Имя Валентина Катаева мне встречается в первый раз.
Его повесть «Растратчики» напечатана в трех последних выпусках «Красной нови». Она мне показалась очень живой с первых страниц. Но последние главы не только живы, а почти совсем прекрасны.
Оговорюсь, что с точки зрения узколитературной повесть, может быть, и не очень замечательна. Никакой особой новизны, никакой литературной изобретательности в ней нет. Но за ней чувствуется одаренный человек, щедрый сердцем и умный. Выйдет ли из этого человека богатый художник, — кто знает? Но во всяком случае, уже и сейчас все, что бы он ни написал, окажется, вероятно, много привлекательнее какой-нибудь мертвечины, вроде тыняновского романа «Кюхля», который за сто верст «воняет литературой», — по тургеневскому выражению (да и не очень доброкачественной литературой).
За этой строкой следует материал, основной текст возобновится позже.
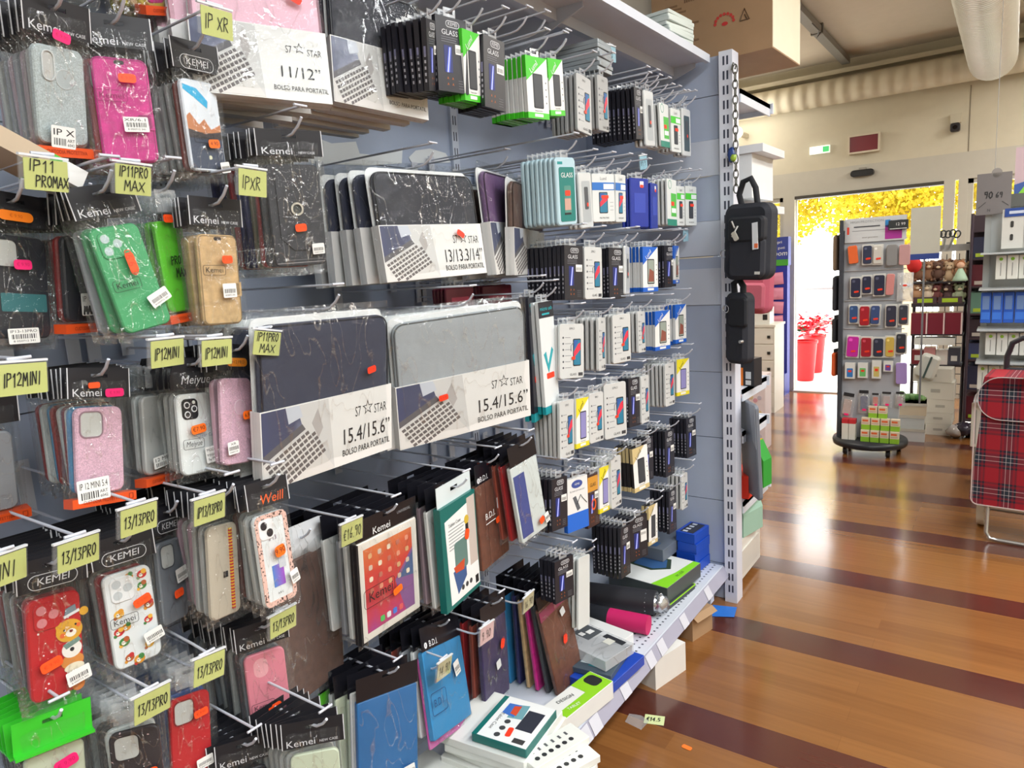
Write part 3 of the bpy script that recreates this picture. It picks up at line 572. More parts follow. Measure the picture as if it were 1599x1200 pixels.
def header_mesh(style, w, h, z0):
    mb = MB(); bk = M(BLK, .5)
    top = z0 + .046
    if style in ('clear', 'none'): slotted(mb, w * .55, z0, top - .01, -.001, 0, FILM(.2, .1, 30.0), zs=top - .02); return mb.mesh('header_card')
    if style == 'green':
        slotted(mb, w, z0 - .004, top, -.0015, 0, M((60, 200, 50), .35)); mb.box(-w / 2, w / 2, -.014, 0, z0 - .006, z0 - .002, M((60, 200, 50), .35)); return mb.mesh('header_card')
    if style == 'meiyue':
        mb.prism([(-w / 2, z0 - .006), (w / 2, z0 - .006), (w / 2, z0 + .012), (w / 2 - .012, top), (.013, top), (.013, top - .016), (-.013, top - .016), (-.013, top), (-w / 2 + .012, top), (-w / 2, z0 + .012)], -.001, 0, bk)
        mb.box(-.013, .013, -.001, 0, top - .008, top, bk); return mb.mesh('header_card')
    slotted(mb, w, z0, top, -.001, 0, bk)
    mb.box(-w / 2, -w / 2 + .0016, -.0012, 0, z0, top, M((210, 212, 216), .3)); mb.box(w / 2 - .0016, w / 2, -.0012, 0, z0, top, M((210, 212, 216), .3))
    return mb.mesh('header_card')
def header_print(style, w, z0, parent):
    q = MB(); y = -.0062; wh = M((224, 226, 230), .4)
    if style in ('kemei', 'bdi', 'mya'):
        if style == 'kemei': q.text('Kemei', -w * .2, z0 + .008, .017, y, wh, fit=w * .45); q.text('NEW CASE', w * .24, z0 + .006, .0065, y, wh)
        elif style == 'bdi': q.text('B.D.I.', -w * .22, z0 + .010, .02, y, wh); q.disc(-w * .4, z0 + .01, .007, y, y + .0004, wh); q.text('E', -w * .4, z0 + .01, .009, y - .0004, INK)
        else: q.text('Mya', 0, z0 + .012, .022, y, wh, shear=.3)
    elif style == 'oval': q.ring(0, z0 + .012, w * .7, .022, .011, .0009, y, y + .0005, wh, 0, 8); q.text('KEMEI', 0, z0 + .012, .015, y, wh, fit=w * .46, shear=.1)
    elif style == 'meiyue': q.text('Meiyue', 0, z0 + .009, .021, y, wh, shear=.3, fit=w * .6)
    elif style == 'orangeoval': q.rr(0, z0 + .014, .048, .015, .007, y, y + .0004, (250, 150, 30)); q.text('2+12 PRO', 0, z0 + .014, .008, y - .0002, (120, 60, 10))
    elif style == 'orangetext': q.text('Weill', .006, z0 + .012, .024, y, (244, 96, 20), shear=.2, fit=w * .55)
    else: return
    q.build('header_print', parent)
POUCH = {}
def pouch_mesh(w, h, seed=0):
    k = (round(w, 2), round(h, 2), seed)
    if k not in POUCH: POUCH[k] = MB().sheet(w, h, -.0062, FILM(), 9, 16, seed=seed, amp=.0017, back=.018).mesh('pouch')
    return POUCH[k]
HOOKS = []      # (y, z of product wire, x of front, phrase)
def add_hook(P, s, n): HOOKS.append([P[1], P[2], P[0], s, n])
CASEM = {}
HDM = {}
def case_pack(id, loc, ypr, w, h, n, s, o):
    n += 3
    z0 = h / 2 + .014; hs = o.get('head', 'dark'); pw = w + .024
    t = thing('phone_case_pack', s, 'phone case', loc, ypr, 'phone case packs, front of each hook')
    link('phone_case', case_mesh(o['col'], w, h, o), t); ph = h + .066; po = link('pouch', pouch_mesh(pw, ph, hash(id) % 5), t); po.location = (0, 0, .016)
    hd = link('header_card', header_mesh(hs, pw, h, z0), t); hd.location = (0, -.002, 0); header_print(hs, pw, z0, hd)
    if hd.children: hd.children[0].location = (0, .0045, 0)
    YS = -.0086
    for st in o.get('st', []): sticker(t, *st, YS)
    if o.get('band'):
        b = MB().box(-pw / 2 - .001, pw / 2 + .001, -.0088, .0136, -h / 2 - .017, -h / 2 - .003, M((222, 82, 32), .4)); bo = b.build('bottom_band', t); MB().text('CUSTODIA PROTETTIVA', -.004, -h / 2 - .010, .0075, -.0092, (140, 44, 20), fit=pw * .62).ring(pw * .42, -h / 2 - .01, .007, .009, .001, .0007, -.0094, -.009, (140, 44, 20)).build('band_print', bo)
    if o.get('logo') or o.get('meiyue'):
        lx, lz = o.get('logo', (-.018, -.016)); q = MB(); c = INK if not o.get('wallet') or o['col'] == 'tan' else (120, 14, 70)
        q.ring(lx, lz, .042, .017, .004, .0006, YS - .0004, YS, c); q.text('Meiyue' if o.get('meiyue') else 'Kemei', lx, lz, .0125, YS - .0004, c, fit=.032, shear=.25 if o.get('meiyue') else 0); q.build('pouch_print', t)
        if o.get('meiyue'):
            MB().text('For iP 5.4', .008, .012, .009, YS, (120, 120, 126)).text('Clear Case', .01, -.004, .009, YS, (110, 120, 140)).text('MADE IN CHINA', 0, -.064, .005, YS, (110, 110, 110)).build('lettering', t)
    if o.get('hand'):
        q = MB(); q.hand(o['hand'][0], -.02, .004, .013, YS, M((20, 50, 16))); q.hand(o['hand'][1], -.012, -.016, .014, YS, M((20, 50, 16))); q.build('marker_writing', t)
    # packs behind
    bk = o.get('back') or [o['col']]; Mx = poseM(loc, ypr); g = 'packs behind the ' + s
    P = Mx @ Vector((0, 0, z0 + .034)); add_hook(P, s, n)
    for k in range(1, n):
        c = bk[min(k - 1, len(bk) - 1)] if k <= len(bk) else bk[k % len(bk)]
        ck = (c, round(w, 3), round(h, 3))
        if ck not in CASEM: CASEM[ck] = case_mesh(c, w, h, {'cam': 'window'} if c in ('blackc', 'greyc', 'clear', 'red') else {})
        hk = (hs if hs not in ('oval', 'kemei', 'orangeoval', 'orangetext') else 'dark', round(pw, 3), round(h, 3))
        if hk not in HDM: HDM[hk] = header_mesh(hk[0], pw, h, z0)
        f = max(0, 1 - k / 4); rj = lambda a: (random.random() - .5) * a
        c2 = thing('phone_case_pack', 'pack behind the ' + s, 'phone case', (0, 0, 0), (ypr[0] * f + rj(5), ypr[1] * f, ypr[2] * f + rj(4)), g)
        off = Vector((-.0185 * k, 0, 0)); M2 = poseM((0, 0, 0), (ypr[0] * f, ypr[1] * f, ypr[2] * f)); c2.location = P + off - (M2 @ Vector((0, 0, z0 + .034))) + Vector((0, rj(.006), -rj(.002)))
        link('phone_case', CASEM[ck], c2); p2 = link('pouch', pouch_mesh(pw, ph, k % 5), c2); p2.location = (0, 0, .016); h2 = link('header_card', HDM[hk], c2); h2.location = (0, -.002, 0)

def laptop_picture(mb, x0, x1, z0, z1, y):
    """printed photo of an open laptop on the carton band"""
    W, H = x1 - x0, z1 - z0; P = lambda a, b: (x0 + a * W, z0 + b * H)
    mb.prism([P(0, 0), P(.86, 0), P(.8, 1), P(0, 1)], y - .0001, y + .0002, (206, 206, 204))
    mb.prism([P(0, .42), P(.46, .72), P(.40, 1), P(0, 1)], y - .0003, y, RAMP(0, ((.25, (70, 76, 104)), (.5, (150, 156, 180)), (.75, (84, 88, 116))), 3.0, .4)); mb.prism([P(.3, .78), P(.47, .84), P(.43, 1), P(.27, 1)], y - .0005, y, (196, 202, 212))
    mb.prism([P(0, .34), P(.5, .66), P(.46, .74), P(0, .44)], y - .0004, y, (96, 94, 98)); mb.prism([P(0, 0), P(.86, 0), P(.52, .62), P(0, .30)], y - .0003, y, (216, 214, 210))
    for r_ in range(6):
        for k in range(11):
            a = .02 + k * .052 + r_ * .030; b = .30 + k * .034 - r_ * .068 - .0
            if b > .02 and a < .74 and b < .62 - .0:
                mb.prism([P(a, b), P(a + .040, b + .026), P(a + .058, b - .016), P(a + .018, b - .042)], y - .0006, y - .0002, (104, 98, 98))
    mb.prism([P(.58, .72), P(.66, .9), P(.72, .62), P(.66, .5)], y - .0004, y, (176, 172, 170))
def sleeve_pack(id, loc, ypr, w, h, n, s, o):
    t = thing('laptop_sleeve_pack', s, 'laptop sleeve', loc, ypr, 'laptop sleeve packs, front of each hook'); D = .022
    MB().slab(0, -.002, w * .965, h * .965, .028, .002, D - .003, CM(o['col']), .006, 8).build('sleeve', t); 
    z = MB(); z.ring(0, -.002, w * .955, h * .955, .026, .0022, .0008, .003, M(tuple(int(v * .6) for v in PAL[o['col']])), 0, 8); z.build('zip_edge', t.children[0])
    MB().slab(0, .006, w * .985, h * .99, .02, D - .002, D, M((230, 231, 230), .5), .0008).build('backing_card', t)
    bh = h * o['band']; bz = -h / 2 + bh
    b = MB(); b.box(-w / 2, w / 2, -.0015, .0, -h / 2, bz, M((228, 228, 225), .45)); b.box(-w / 2, -w / 2 + .0015, 0, D + .002, -h / 2, bz, M((214, 214, 212), .5)); b.box(w / 2 - .0015, w / 2, 0, D + .002, -h / 2, bz, M((224, 224, 222), .5)); b.box(-w / 2, w / 2, 0, D + .002, -h / 2, -h / 2 + .0015, M((220, 220, 218), .5)); bo = b.build('carton_band', t)
    q = MB(); y = -.0018; laptop_picture(q, -w / 2 + .002, w * .08, -h / 2 + .002, bz - .002, y)
    x = w * .30; k = min(1.0, w / .36)
    q.text('S7', x - .036 * k, bz - bh * .30, .03 * k, y, INK, sx=.62); q.text('STAR', x + .034 * k, bz - bh * .32, .028 * k, y, INK, sx=.62)
    st = []
    for i in range(10): a = PI / 2 + i * PI / 5; rr_ = (.017 if i % 2 == 0 else .007) * k; st.append((x - .006 * k + rr_ * math.cos(a), bz - bh * .27 + rr_ * math.sin(a)))
    st2 = [(x - .006 * k + (a - x + .006 * k) * .72, bz - bh * .27 + (b_ - bz + bh * .27) * .72) for a, b_ in st]; N_ = 10
    q.add([(a, y, b_) for a, b_ in st] + [(a, y, b_) for a, b_ in st2], [(i, (i + 1) % N_, N_ + (i + 1) % N_, N_ + i) for i in range(N_)], INK)
    q.text(o['size'] + '\u201d', w * .27, bz - bh * .62, .046 * k, y - .0005, INK, fit=w * (.30 if len(o['size']) < 6 else .40)); q.text('BOLSO PARA PORTATIL', w * .27, bz - bh * .84, .019 * k, y - .0005, INK, fit=w * .41)
    q.build('carton_print', bo)
    MB().sheet(w * 1.03, h * 1.08, -.006, FILM(.012, .36, 26.0), 14, 12, .003, hash(id) % 9, 0, h * .03, True, D + .014).build('clear_bag', t)
    for sx, sz, rt in o['st']: sticker(t, 'red', sx, sz, .026, .014, rt, '', -.0105)
    P = poseM(loc, ypr) @ Vector((0, D / 2, h / 2 + .012)); add_hook(P, s, n)
    g = 'sleeve packs behind the ' + s
    me_s = MB().slab(0, -.002, w * .965, h * .965, .028, .002, D - .003, CM('navys' if o['col'] in ('black', 'navys') else o['col']), .006, 8).mesh('sleeve'); me_c = MB().slab(0, .006, w * .985, h * .99, .02, D - .002, D, M((226, 227, 226), .5), .0008).mesh('backing_card'); me_b = MB().box(-w / 2, w / 2, -.0015, D, -h / 2, bz, M((216, 216, 214), .5)).mesh('carton_band')
    me_f = MB().sheet(w * 1.03, h * 1.08, -.006, FILM(.012, .36, 26.0), 10, 10, .003, 4, 0, h * .03, True, D + .014).mesh('clear_bag')
    for k in range(1, n):
        f = max(0, 1 - k / 3); c2 = thing('laptop_sleeve_pack', 'pack behind the ' + s, 'laptop sleeve', (loc[0] - .05 * k, loc[1] - .006 * k * (1 if k % 2 else .4), loc[2] - .002 * k), (ypr[0] * f + (random.random() - .5) * 5, ypr[1] * f, ypr[2] * f), g)
        for nm, me in (('sleeve', me_s), ('backing_card', me_c), ('carton_band', me_b), ('clear_bag', me_f)): link(nm, me, c2)

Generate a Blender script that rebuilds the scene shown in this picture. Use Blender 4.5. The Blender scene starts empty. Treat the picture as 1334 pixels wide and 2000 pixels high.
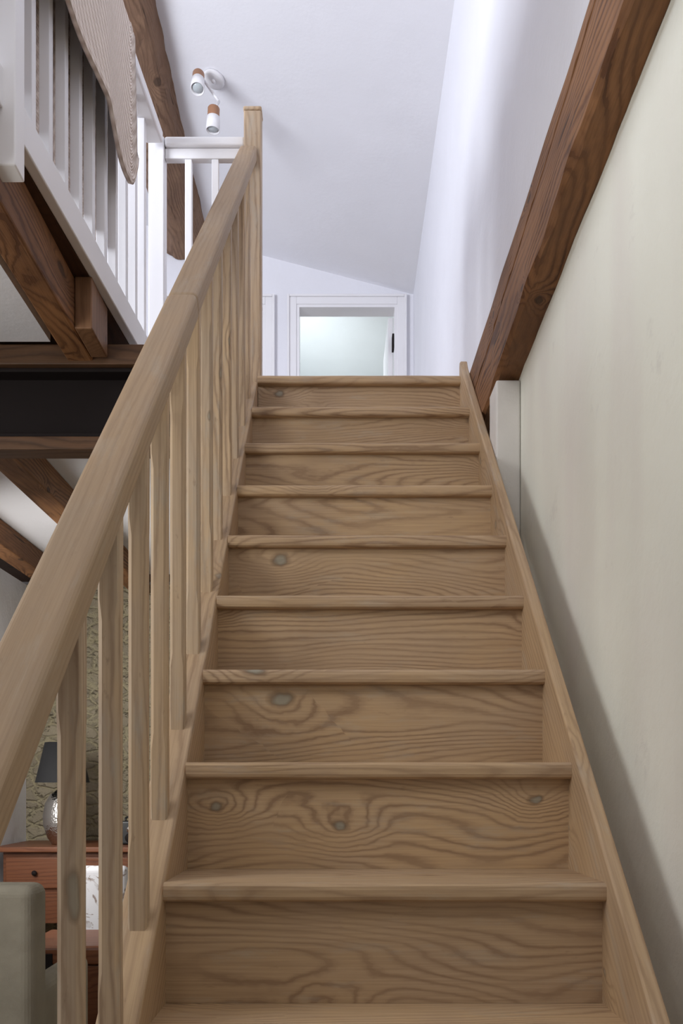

«Растратчики» — рассказ о том, как некий советский бухгалтер с неким кассиром, забрав двенадцать тысяч казенных денег, принялись их пропивать и прогуливать, предчувствуя неизбежность конца, оттягивая его, страшась его, замалчивая и содрогаясь. Это — тема, излюбленная нашими новыми писателями. У Лидина, в книге, называющейся, кажется, «Корабли идут», есть такой же рассказ, тоже о кассире. Есть нечто подобное и у Ал. Толстого, у Никитина и других. Для Лидина тема оказалась подлинной находкой. Он своего растратчика описал так остро и «человечно», что даже недоумеваешь: тот же ли это Лидин, который тут же рядом ничтожен?